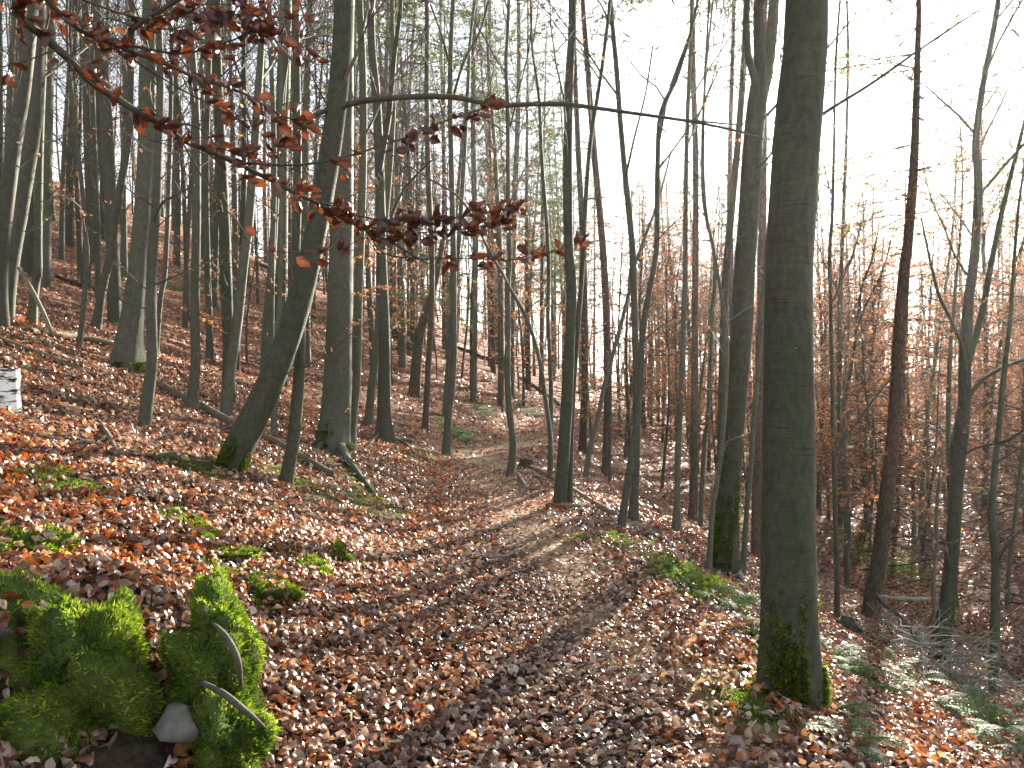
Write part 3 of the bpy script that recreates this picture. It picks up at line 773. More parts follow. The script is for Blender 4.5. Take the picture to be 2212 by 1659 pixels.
traced([(2027, 1416, 40), (2036, 1340, 33), (2045, 1291, 30), (2062, 1118, 27), (2069, 1035, 26), (2086, 896, 25), (2090, 757, 24), (2097, 653, 20), (2107, 566, 19), (2111, 521, 18), (2114, 382, 16), (2107, 312, 15), (2117, 208, 13), (2135, 104, 12), (2152, 0, 10)],
       'forked green beech beside the stream, yellow-green moss at its foot', short='forked beech', bark='beech_green', sides=22, flare=.2, H=12, moss=(.9, 6000, CAMSIDE), twigs=10, crown=18, leafy=.25, d=11.4,
       limbs=[[(2090, 790, 16, 0), (2104, 740, 15, .1), (2124, 663, 14, .2), (2142, 566, 13, .25), (2166, 451, 11, .3), (2201, 312, 9, .35), (2230, 200, 7, .4)],
              [(2086, 800, 9, 0), (2079, 750, 8, -.1), (2052, 687, 8, -.2), (2027, 635, 7, -.25), (2006, 549, 6, -.3), (1990, 470, 4, -.3)],
              [(2088, 870, 10, 0), (2111, 833, 9, -.1), (2156, 799, 8, -.2), (2212, 778, 7, -.3), (2270, 770, 5, -.3)],
              [(2062, 1090, 14, 0), (2058, 1017, 12, .1), (2057, 965, 11, .15), (2069, 903, 9, .2), (2075, 850, 6, .2)],
              [(2080, 985, 6, 0), (2110, 968, 5, -.2), (2160, 960, 5, -.3), (2215, 972, 4, -.4)]])
traced([(2145, 1484, 20), (2149, 1326, 18), (2152, 1204, 17), (2145, 1118, 15), (2152, 1035, 14), (2166, 896, 12), (2176, 792, 11), (2187, 687, 9), (2190, 618, 8), (2200, 450, 6), (2215, 300, 4)],
       'slim bent beech farthest right with pale side branches', short='farthest right beech', bark='beech_green', sides=14, H=9, d=10.2, twigs=14, leafy=0,
       limbs=[[(2152, 1215, 8, 0), (2170, 1185, 7, -.1), (2200, 1150, 6, -.2), (2240, 1130, 5, -.2)], [(2150, 960, 7, 0), (2180, 950, 6, -.1), (2212, 930, 5, -.2), (2250, 925, 4, -.3)], [(2150, 1000, 6, 0), (2175, 985, 5, 0), (2212, 960, 4, -.1)]])
traced([(2022, 1330, 10), (2020, 1255, 9), (2028, 1190, 8), (2026, 1120, 7), (2032, 1020, 6)], 'broken dead dark pole just left of the forked beech', 'twig', sides=8, H=0, crown=0, twigs=4, leafy=0, d=13, name='dead_pole')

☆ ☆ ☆

● The task
Go through the listing above and write it all out exactly, leaving out any picture.

● Answer to this task
Write part 3 of the bpy script that recreates this picture. It picks up at line 773. More parts follow. The script is for Blender 4.5. Take the picture to be 2212 by 1659 pixels.
traced([(2027, 1416, 40), (2036, 1340, 33), (2045, 1291, 30), (2062, 1118, 27), (2069, 1035, 26), (2086, 896, 25), (2090, 757, 24), (2097, 653, 20), (2107, 566, 19), (2111, 521, 18), (2114, 382, 16), (2107, 312, 15), (2117, 208, 13), (2135, 104, 12), (2152, 0, 10)],
       'forked green beech beside the stream, yellow-green moss at its foot', short='forked beech', bark='beech_green', sides=22, flare=.2, H=12, moss=(.9, 6000, CAMSIDE), twigs=10, crown=18, leafy=.25, d=11.4,
       limbs=[[(2090, 790, 16, 0), (2104, 740, 15, .1), (2124, 663, 14, .2), (2142, 566, 13, .25), (2166, 451, 11, .3), (2201, 312, 9, .35), (2230, 200, 7, .4)],
              [(2086, 800, 9, 0), (2079, 750, 8, -.1), (2052, 687, 8, -.2), (2027, 635, 7, -.25), (2006, 549, 6, -.3), (1990, 470, 4, -.3)],
              [(2088, 870, 10, 0), (2111, 833, 9, -.1), (2156, 799, 8, -.2), (2212, 778, 7, -.3), (2270, 770, 5, -.3)],
              [(2062, 1090, 14, 0), (2058, 1017, 12, .1), (2057, 965, 11, .15), (2069, 903, 9, .2), (2075, 850, 6, .2)],
              [(2080, 985, 6, 0), (2110, 968, 5, -.2), (2160, 960, 5, -.3), (2215, 972, 4, -.4)]])
traced([(2145, 1484, 20), (2149, 1326, 18), (2152, 1204, 17), (2145, 1118, 15), (2152, 1035, 14), (2166, 896, 12), (2176, 792, 11), (2187, 687, 9), (2190, 618, 8), (2200, 450, 6), (2215, 300, 4)],
       'slim bent beech farthest right with pale side branches', short='farthest right beech', bark='beech_green', sides=14, H=9, d=10.2, twigs=14, leafy=0,
       limbs=[[(2152, 1215, 8, 0), (2170, 1185, 7, -.1), (2200, 1150, 6, -.2), (2240, 1130, 5, -.2)], [(2150, 960, 7, 0), (2180, 950, 6, -.1), (2212, 930, 5, -.2), (2250, 925, 4, -.3)], [(2150, 1000, 6, 0), (2175, 985, 5, 0), (2212, 960, 4, -.1)]])
traced([(2022, 1330, 10), (2020, 1255, 9), (2028, 1190, 8), (2026, 1120, 7), (2032, 1020, 6)], 'broken dead dark pole just left of the forked beech', 'twig', sides=8, H=0, crown=0, twigs=4, leafy=0, d=13, name='dead_pole')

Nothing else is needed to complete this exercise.